_Exercise details_: Repeat the lines that follow, leaving nothing out.

_Given material_:
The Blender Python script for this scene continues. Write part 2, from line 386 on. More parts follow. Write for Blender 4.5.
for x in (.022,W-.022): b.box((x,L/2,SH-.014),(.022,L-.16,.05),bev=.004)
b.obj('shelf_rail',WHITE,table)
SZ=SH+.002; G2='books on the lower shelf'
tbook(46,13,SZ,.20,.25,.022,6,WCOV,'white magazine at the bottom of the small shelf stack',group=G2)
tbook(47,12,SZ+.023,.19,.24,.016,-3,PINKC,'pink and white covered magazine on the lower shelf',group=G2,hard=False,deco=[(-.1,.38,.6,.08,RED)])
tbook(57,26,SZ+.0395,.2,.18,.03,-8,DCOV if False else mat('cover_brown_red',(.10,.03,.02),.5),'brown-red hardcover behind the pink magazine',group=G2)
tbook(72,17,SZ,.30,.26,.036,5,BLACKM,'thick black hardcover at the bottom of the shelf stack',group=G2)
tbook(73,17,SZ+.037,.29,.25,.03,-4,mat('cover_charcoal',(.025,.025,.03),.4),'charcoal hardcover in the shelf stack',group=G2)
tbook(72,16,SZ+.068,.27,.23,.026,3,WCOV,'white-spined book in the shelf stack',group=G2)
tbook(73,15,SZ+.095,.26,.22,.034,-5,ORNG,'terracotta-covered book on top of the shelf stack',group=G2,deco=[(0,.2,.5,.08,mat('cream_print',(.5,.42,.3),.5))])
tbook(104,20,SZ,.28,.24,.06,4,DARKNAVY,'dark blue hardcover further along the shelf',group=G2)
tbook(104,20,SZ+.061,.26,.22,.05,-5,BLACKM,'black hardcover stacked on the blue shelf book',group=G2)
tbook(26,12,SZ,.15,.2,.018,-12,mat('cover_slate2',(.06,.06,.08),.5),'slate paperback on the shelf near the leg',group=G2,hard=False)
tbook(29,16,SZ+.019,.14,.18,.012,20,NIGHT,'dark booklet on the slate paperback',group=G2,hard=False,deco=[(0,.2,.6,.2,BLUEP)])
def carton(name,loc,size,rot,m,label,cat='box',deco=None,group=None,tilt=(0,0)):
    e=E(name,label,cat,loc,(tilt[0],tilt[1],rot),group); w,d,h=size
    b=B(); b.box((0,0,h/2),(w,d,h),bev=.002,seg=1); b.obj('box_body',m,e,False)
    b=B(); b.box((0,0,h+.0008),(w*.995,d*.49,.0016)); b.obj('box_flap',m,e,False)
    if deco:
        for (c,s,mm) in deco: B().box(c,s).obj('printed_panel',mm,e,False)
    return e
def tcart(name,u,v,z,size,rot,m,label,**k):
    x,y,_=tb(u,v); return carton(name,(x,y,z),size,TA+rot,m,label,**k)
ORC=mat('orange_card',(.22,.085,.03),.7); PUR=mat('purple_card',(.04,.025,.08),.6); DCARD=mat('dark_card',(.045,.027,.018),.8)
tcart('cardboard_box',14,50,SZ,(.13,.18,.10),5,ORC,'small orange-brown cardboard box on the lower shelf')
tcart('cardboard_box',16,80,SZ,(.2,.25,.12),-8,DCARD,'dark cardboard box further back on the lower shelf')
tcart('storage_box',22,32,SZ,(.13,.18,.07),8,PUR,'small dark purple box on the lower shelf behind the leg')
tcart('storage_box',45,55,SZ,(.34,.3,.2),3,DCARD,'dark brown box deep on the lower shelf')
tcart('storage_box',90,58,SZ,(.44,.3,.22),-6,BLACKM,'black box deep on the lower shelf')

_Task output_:
The Blender Python script for this scene continues. Write part 2, from line 386 on. More parts follow. Write for Blender 4.5.
for x in (.022,W-.022): b.box((x,L/2,SH-.014),(.022,L-.16,.05),bev=.004)
b.obj('shelf_rail',WHITE,table)
SZ=SH+.002; G2='books on the lower shelf'
tbook(46,13,SZ,.20,.25,.022,6,WCOV,'white magazine at the bottom of the small shelf stack',group=G2)
tbook(47,12,SZ+.023,.19,.24,.016,-3,PINKC,'pink and white covered magazine on the lower shelf',group=G2,hard=False,deco=[(-.1,.38,.6,.08,RED)])
tbook(57,26,SZ+.0395,.2,.18,.03,-8,DCOV if False else mat('cover_brown_red',(.10,.03,.02),.5),'brown-red hardcover behind the pink magazine',group=G2)
tbook(72,17,SZ,.30,.26,.036,5,BLACKM,'thick black hardcover at the bottom of the shelf stack',group=G2)
tbook(73,17,SZ+.037,.29,.25,.03,-4,mat('cover_charcoal',(.025,.025,.03),.4),'charcoal hardcover in the shelf stack',group=G2)
tbook(72,16,SZ+.068,.27,.23,.026,3,WCOV,'white-spined book in the shelf stack',group=G2)
tbook(73,15,SZ+.095,.26,.22,.034,-5,ORNG,'terracotta-covered book on top of the shelf stack',group=G2,deco=[(0,.2,.5,.08,mat('cream_print',(.5,.42,.3),.5))])
tbook(104,20,SZ,.28,.24,.06,4,DARKNAVY,'dark blue hardcover further along the shelf',group=G2)
tbook(104,20,SZ+.061,.26,.22,.05,-5,BLACKM,'black hardcover stacked on the blue shelf book',group=G2)
tbook(26,12,SZ,.15,.2,.018,-12,mat('cover_slate2',(.06,.06,.08),.5),'slate paperback on the shelf near the leg',group=G2,hard=False)
tbook(29,16,SZ+.019,.14,.18,.012,20,NIGHT,'dark booklet on the slate paperback',group=G2,hard=False,deco=[(0,.2,.6,.2,BLUEP)])
def carton(name,loc,size,rot,m,label,cat='box',deco=None,group=None,tilt=(0,0)):
    e=E(name,label,cat,loc,(tilt[0],tilt[1],rot),group); w,d,h=size
    b=B(); b.box((0,0,h/2),(w,d,h),bev=.002,seg=1); b.obj('box_body',m,e,False)
    b=B(); b.box((0,0,h+.0008),(w*.995,d*.49,.0016)); b.obj('box_flap',m,e,False)
    if deco:
        for (c,s,mm) in deco: B().box(c,s).obj('printed_panel',mm,e,False)
    return e
def tcart(name,u,v,z,size,rot,m,label,**k):
    x,y,_=tb(u,v); return carton(name,(x,y,z),size,TA+rot,m,label,**k)
ORC=mat('orange_card',(.22,.085,.03),.7); PUR=mat('purple_card',(.04,.025,.08),.6); DCARD=mat('dark_card',(.045,.027,.018),.8)
tcart('cardboard_box',14,50,SZ,(.13,.18,.10),5,ORC,'small orange-brown cardboard box on the lower shelf')
tcart('cardboard_box',16,80,SZ,(.2,.25,.12),-8,DCARD,'dark cardboard box further back on the lower shelf')
tcart('storage_box',22,32,SZ,(.13,.18,.07),8,PUR,'small dark purple box on the lower shelf behind the leg')
tcart('storage_box',45,55,SZ,(.34,.3,.2),3,DCARD,'dark brown box deep on the lower shelf')
tcart('storage_box',90,58,SZ,(.44,.3,.22),-6,BLACKM,'black box deep on the lower shelf')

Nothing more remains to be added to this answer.